LABYRINTH - REALE MUTUA
Year: 2023
Place: Museo Storico Reale Mutua - Palazzo Biandrate, Turin, Italy
Curator: di Paola Stroppiana
Works:
Labyrinth
Created specifically for the Art Site Fest, under the artistic direction of Domenico Papa, for the courtyard of the Palazzo Biandrate Aldobrandino di San Giorgio, Elizabeth Aro has created a large velvet installation suspended from the arches of the colonnade. The project addresses some of the fundamental questions of existence, including the relationship between Man and his inner self, the search for balance with Nature, and the tension towards the Cosmos as a universal order. Aro expresses a particular preference for a form of "totalizing" sculpture in her work, made, as in this case, from precious fabrics that she carefully selects, sews, shapes, and embroiders, ultimately expanding them to environmental dimensions that engage in a fruitful dialogue with the architecture that hosts them. Weaving, sewing, and embroidery are all artisanal activities that carry a non-verbal language imbued with expressive and ritual strength: embroidery has been one of humanity's earliest expressive codes, and Elizabeth considers it as such, reinterpreting it through contemporary visions that have shaped her cultural background, from the iconicity of pre-Columbian cultures to the impermanence of gestural art.
The labyrinth is an archetypal figure with multiple aspects (symbolic, iconographic, literary, mythical, ritual), present in prehistoric cultures as well as in ancient, medieval, and modern ones; it is a beloved subject of study and literary topic: varying in forms and materials, it can take on multiple structures. It represents the complex and branched path that Man must traverse to reach the deepest layers of his being and attempt to find the "exit," the harmonious placement of himself within the Universe.
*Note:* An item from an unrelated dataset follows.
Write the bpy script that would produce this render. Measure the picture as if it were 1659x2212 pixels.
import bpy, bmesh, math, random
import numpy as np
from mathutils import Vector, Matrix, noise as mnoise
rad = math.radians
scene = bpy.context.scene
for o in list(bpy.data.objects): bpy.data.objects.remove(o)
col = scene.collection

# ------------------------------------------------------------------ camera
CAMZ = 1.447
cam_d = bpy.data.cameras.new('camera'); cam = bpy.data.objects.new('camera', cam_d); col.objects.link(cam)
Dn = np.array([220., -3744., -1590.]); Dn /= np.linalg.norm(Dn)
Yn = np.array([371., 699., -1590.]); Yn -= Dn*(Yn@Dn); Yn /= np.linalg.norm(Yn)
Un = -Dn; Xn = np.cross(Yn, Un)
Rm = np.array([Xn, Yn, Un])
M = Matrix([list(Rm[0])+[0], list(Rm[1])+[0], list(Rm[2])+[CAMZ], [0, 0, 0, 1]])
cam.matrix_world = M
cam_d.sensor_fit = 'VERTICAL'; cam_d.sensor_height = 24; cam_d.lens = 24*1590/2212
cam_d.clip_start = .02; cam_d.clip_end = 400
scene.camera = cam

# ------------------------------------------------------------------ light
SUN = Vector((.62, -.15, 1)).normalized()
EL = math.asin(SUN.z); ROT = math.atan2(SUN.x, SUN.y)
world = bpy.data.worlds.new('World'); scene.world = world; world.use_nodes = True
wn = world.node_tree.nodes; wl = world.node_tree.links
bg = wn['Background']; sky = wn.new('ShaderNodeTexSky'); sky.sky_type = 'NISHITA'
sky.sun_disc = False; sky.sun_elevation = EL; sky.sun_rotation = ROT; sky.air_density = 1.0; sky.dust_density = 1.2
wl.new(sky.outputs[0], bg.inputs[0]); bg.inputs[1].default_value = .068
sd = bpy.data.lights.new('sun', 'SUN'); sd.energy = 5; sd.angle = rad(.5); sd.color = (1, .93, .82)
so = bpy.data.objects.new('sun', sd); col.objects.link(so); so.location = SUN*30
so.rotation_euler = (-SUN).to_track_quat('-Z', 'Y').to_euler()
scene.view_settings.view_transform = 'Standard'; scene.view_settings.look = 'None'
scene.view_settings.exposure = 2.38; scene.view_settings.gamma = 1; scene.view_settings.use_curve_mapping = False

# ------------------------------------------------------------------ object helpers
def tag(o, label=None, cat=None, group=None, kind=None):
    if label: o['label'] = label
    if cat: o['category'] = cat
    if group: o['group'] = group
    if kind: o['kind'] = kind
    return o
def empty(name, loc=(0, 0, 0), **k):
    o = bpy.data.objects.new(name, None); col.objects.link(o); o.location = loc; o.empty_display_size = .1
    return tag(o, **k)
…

As the artist states: “In my inverted labyrinth, which I decided to place in the vaults of the baroque courtyard of Palazzo Biandrate and which I made with precious brocade, I aimed to create a new galaxy made of leaves arranged in concentric circles: this labyrinth of sky and not of earth, simultaneously arboreal and sidereal, recalls the cosmic tree or tree of life, which presents a symbolic circular form in its branching arrangement. I chose, among numerous varieties of labyrinths, the classic unicursal form—specifically that of a spiral—which outlines a single convoluted path leading from the outside to its center and vice versa. In this installation, I enjoy bringing the vast dome of Heaven to Earth to induce meditation: for this reason, I also thought about creating poufs shaped like leaves, the Leaf Bags, in various shades of green to invite people to sit and gaze at the labyrinth as one looks at the Sky, meditating on Space, on Infinity, on the desire to know it and uncover its mystery: to lose oneself in it to find oneself again.”
As Hungarian scholar Károly Kerényi writes in his collection of essays Studies on the Labyrinth: “[...] to awaken the mythological reality of the labyrinth we must imagine it within ourselves and transfer ourselves into it.”